I'll weigh in with my experience with my 2012 Tundra DC with a Hawk. I am running Icon leaf spring packs, Airlift airbags with daystar cradles, and Bilstein 5100 shocks all around, with the spring perch on the middle height setting in the front. Truck sits about as raked as stock except 1.5" lift. I'm now happy with how the truck handles the weight, and when the camper is removed ride is pretty close to stock. I could see custom springs being better loaded, but I run w/o the camper at least half the year and I cant see it doing both well.
I started out with just the Bilstein shocks. The back sagged a lot when I loaded the camper on, and I wasn't happy with sway on twisty roads either.

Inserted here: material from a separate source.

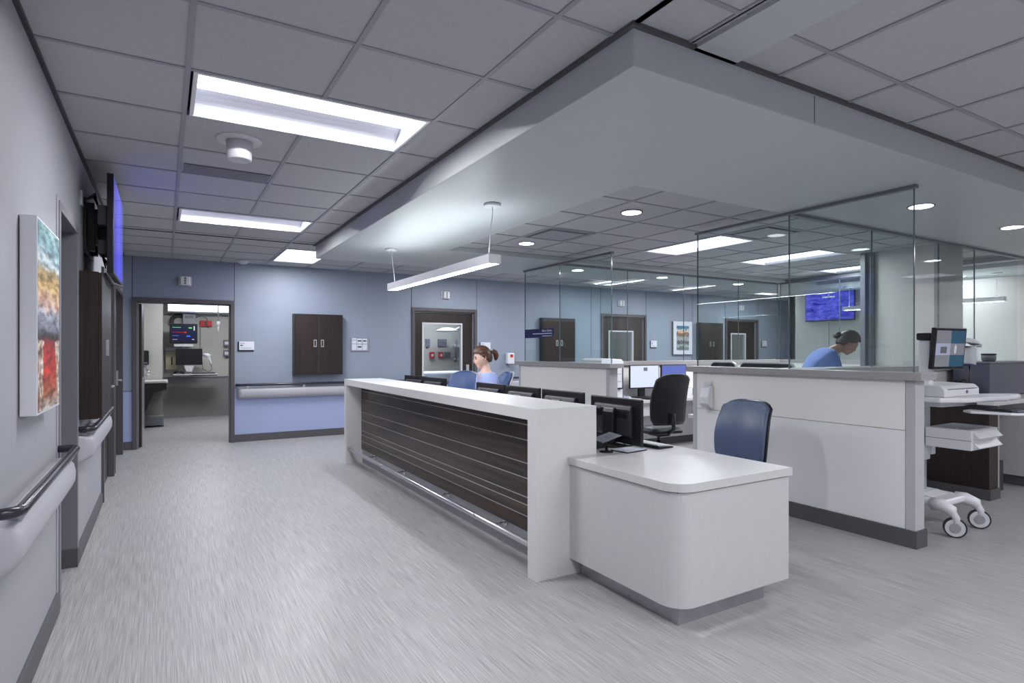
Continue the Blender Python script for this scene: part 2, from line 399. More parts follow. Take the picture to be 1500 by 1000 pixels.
# dark strips painted in for the shadow gap at the soffit and the left wall
sg = MB()
sg.box(SX0-.022, SX0, SY0-.022, SY1+.022, CZ-.012, CZ+.02).box(SX0, SX1, SY0-.022, SY0, CZ-.012, CZ+.02).box(SX0, SX1, SY1, SY1+.022, CZ-.012, CZ+.02)
sg.build('shadow_gap_strip', M['base'], ceiling)
B(XL, XL+.018, -3.4, YB, CZ-.014, CZ+.02).build('shadow_gap_strip', M['dark'], ceiling)
# seam in the soffit face
B(2.93, 2.934, SY0-.002, SY0+.01, SZ+.01, CZ-.02).build('seam', M['seam'], ceiling)

# --- left wall with three door openings
def wall_y(name, x, t, y0, y1, z0, z1, m): return struct(B(x-t, x, y0, y1, z0, z1), name, m)
OPEN = [(4.02, 4.84, 2.24), (6.66, 8.05, 2.2), (8.18, 9.66, 2.2)]
wl = MB(); yy = -3.5
for a, b, h in OPEN:
    wl.box(XL-.16, XL, yy, a, 0, 2.93).box(XL-.16, XL, a, b, h, 2.93); yy = b
wl.box(XL-.16, XL, yy, YB, 0, 2.93)
wall_left = struct(wl, 'wall_left', M['wall'])
B(XL-.001, XL+.006, 3.975, 4.02, .1, 2.26).build('corner_trim', M['wall'], wall_left)
B(XL, XL+.006, 6.62, 6.635, .1, 2.2).build('corner_trim', M['framelt'], wall_left)
bl = MB()
for a, b in ((-3.5, 4.0), (4.86, 6.60)):
    bl.prism([(XL, 0), (XL+.014, 0), (XL+.014, .1), (XL+.004, .115), (XL, .115)], 'y', a, b)
struct(bl, 'baseboard_left', M['base'])
# opening 1: grey cased recess with a door set back
def left_door(n, a, b, h, depth, fm, leafm, proud):
    d = T('door_%d' % n, '', '', (XL, (a+b)/2, 0)); del d['label']; del d['category']; d['kind'] = 'structure'
    f = .05
    fr = MB().box(XL-.16, XL+proud, a, a+f, 0, h).box(XL-.16, XL+proud, b-f, b, 0, h).box(XL-.16, XL+proud, a+f, b-f, h-f, h)
    fr.build('door_frame', fm, d, bevel=.003)
    lf = B(XL-depth-.045, XL-depth, a+f, b-f, .01, h-f).build('door_leaf', leafm, d)
    MB().box(XL-depth, XL-depth+.02, b-f-.14, b-f-.06, .95, 1.15).cyl((XL-depth+.01, b-f-.1, 1.02), (XL-depth+.06, b-f-.1, 1.02), .012).cyl((XL-depth+.055, b-f-.1, 1.02), (XL-depth+.055, b-f-.22, 1.02), .011).build('door_handle', M['steel'], d)
    return d
d5 = left_door(5, *OPEN[0], .15, M['framelt'], M['wz2'], .012)
B(XL-.13, XL+.014, 4.776, 4.842, .0, .12).build('frame_base', M['base'], d5)
left_door(6, *OPEN[1], .04, M['frame'], M['wz2'], .02)
left_door(7, *OPEN[2], .05, M['frame'], M['wz2'], .02)

# --- back wall (blue) with door openings
D1, D2, D3, D4 = (-.39, .94, 2.18), (3.83, 5.14, 2.19), (8.16, 9.48, 2.22), (12.15, 13.42, 2.22)
wb = MB(); xx = -.66
for a, b, h in (D1, D2, D3, D4):
    wb.box(xx, a, YB, YB+.14, .84, 2.93).box(xx, a, YB, YB+.14, 0, .83).box(a, b, YB+.004, YB+.14, h, 2.93); xx = b
wb.box(xx, 16.5, YB, YB+.14, 0, 2.93)
wall_back = struct(wb, 'wall_back', M['blue'])
# lower protection panels and header panels
xx = XL
for a, b, h in (D1, D2, D3, D4):
    if a-xx > .02: B(xx, a, YB-.004, YB, .115, .83).build('wainscot_panel', M['blue2'], wall_back)
    B(a+.004, b-.004, YB-.003, YB+.004, h+.005, CZ).build('header_panel', M['bluedk'] if a < 0 else M['blue'], wall_back)
    for q in (a, b): B(q-.004, q+.004, YB-.005, YB, h, CZ).build('panel_seam', M['seam'], wall_back)
    xx = b
for q in (10.98, 7.9): B(q-.003, q+.003, YB-.004, YB, .1, CZ).build('panel_seam', M['seam'], wall_back)
bb = MB(); xx = XL
for a, b, h in (D1, D2, D3, D4): bb.box(xx, a, YB-.016, YB, 0, .115); xx = b
bb.box(xx, 16.4, YB-.016, YB, 0, .115)
struct(bb, 'baseboard_back', M['base'])
# enclosing walls
struct(MB().box(XR, XR+.15, -3.5, 8.5, 0, 2.93).box(16.35, 16.5, 8.5, YB, 0, 2.93).box(XR, 16.5, 8.5-.15, 8.5, 0, 2.93), 'wall_right', M['beige'])
struct(B(-.66, 12.65, -3.65, -3.5, 0, 2.93), 'wall_front', M['wall'])
struct(B(XR-.016, XR, -3.5, 8.5, 0, .115), 'baseboard_right', M['base'])
for yq in (7.55, 5.1, 2.6): B(XR-.004, XR, yq-.003, yq+.003, .1, CZ).build('panel_seam', M['seam'], bpy.data.objects['wall_right'])
# pillar
pil = struct(B(7.71, 8.42, 3.40, 4.09, 0, 2.66), 'wall_pillar', M['beige'])
B(7.66, 7.71, 4.06, 4.16, 0, 2.65).build('corner_guard', M['grey'], pil, bevel=.002); B(7.61, 7.64, 4.13, 4.19, 0, 2.65).build('corner_guard', M['grey'], pil, bevel=.002)

# --- doors in the back wall
def back_frame(d, a, b, h, leaf=True, win=None):
    f = .055
    MB().box(a, a+f, YB-.03, YB+.14, 0, h).box(b-f, b, YB-.03, YB+.14, 0, h).box(a+f, b-f, YB-.03, YB+.14, h-f, h).build('door_frame', M['frame'], d, bevel=.003)
    MB().box(a+f, a+f+.02, YB+.02, YB+.09, 0, h-f).box(b-f-.02, b-f, YB+.02, YB+.09, 0, h-f).box(a+f+.02, b-f-.02, YB+.02, YB+.09, h-f-.02, h-f).build('door_stop', M['framelt'], d)
def sdoor(n, loc):
    d = T('door_%d' % n, '', '', loc); del d['label']; del d['category']; d['kind'] = 'structure'; return d
def wood_door(n, D, win):
    a, b, h = D; d = sdoor(n, ((a+b)/2, YB, 0)); back_frame(d, a, b, h)
    x0, x1, z0, z1 = win; L0, L1, zt = a+.08, b-.08, h-.08; y0, y1 = YB+.05, YB+.095
    lf = MB().box(L0, x0, y0, y1, .01, zt).box(x1, L1, y0, y1, .01, zt).box(x0, x1, y0, y1, .01, z0).box(x0, x1, y0, y1, z1, zt).build('door_leaf', M['wz2'], d)
    g = .03
    MB().box(x0, x0+g, y0-.012, y1+.01, z0, z1).box(x1-g, x1, y0-.012, y1+.01, z0, z1).box(x0+g, x1-g, y0-.012, y1+.01, z1-g, z1).box(x0+g, x1-g, y0-.012, y1+.01, z0, z0+g).build('window_frame', M['offw'], d)
    B(x0+g, x1-g, y0+.015, y0+.021, z0+g, z1-g).build('window_pane', M['pane'], d)
    hx = L1-.09
    MB().box(hx-.03, hx+.03, y0-.012, y0, .93, 1.15).cyl((hx, y0, 1.03), (hx, y0-.06, 1.03), .011).cyl((hx, y0-.055, 1.03), (hx-.12, y0-.055, 1.03), .01).build('door_handle', M['steel'], d)
    return d
d1 = sdoor(1, ((D1[0]+D1[1])/2, YB, 0)); back_frame(d1, *D1)
lf = MB().box(-.325, -.28, YB+.15, YB+1.3, .01, 2.1).build('door_leaf', M['wz2'], d1)
MB().box(-.28, -.272, YB+.2, YB+1.25, .01, 1.0).build('kick_plate', M['steelb'], d1)
MB().box(-.28, -.262, YB+1.1, YB+1.19, .92, 1.14).cyl((-.27, YB+1.14, 1.02), (-.2, YB+1.14, 1.02), .011).cyl((-.205, YB+1.14, 1.02), (-.205, YB+1.0, 1.02), .01).build('door_handle', M['steel'], d1)
wood_door(2, D2, (4.05, 4.86, .75, 1.93))
wood_door(3, D3, (8.42, 9.14, .35, 1.86))
wood_door(4, D4, (12.42, 13.0, .35, 1.86))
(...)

I added the airbags, choosing Airlift because they have a bump stop inside the bag. The way any of the airbags mount limits droop travel, and I found out the hard way that the airlift end caps are plastic and when used as a limit strap the inserts pull out. Airlift did replace the bags for free, but in order to not have it happen again I installed Daystar cradles to disconnect the bottom of the bag and let it droop out. Off road articulation was back to (almost) normal, but the Daystar cradles eat up ~1.5" of uptravel and I was bottoming out on the super stiff Airlift bump stops constantly. The Icon leaf spring pack added just enough height to get me off the bump stops, and seem to articulate better than the stock leafs as well.
I'd really like to know how a 3/4 or 1 ton truck with stock suspension handles the camper, I'm always surprised when I see people adding air bags to these trucks, I guess they also have to be tuned to ride decently unloaded at the expense of load capacity.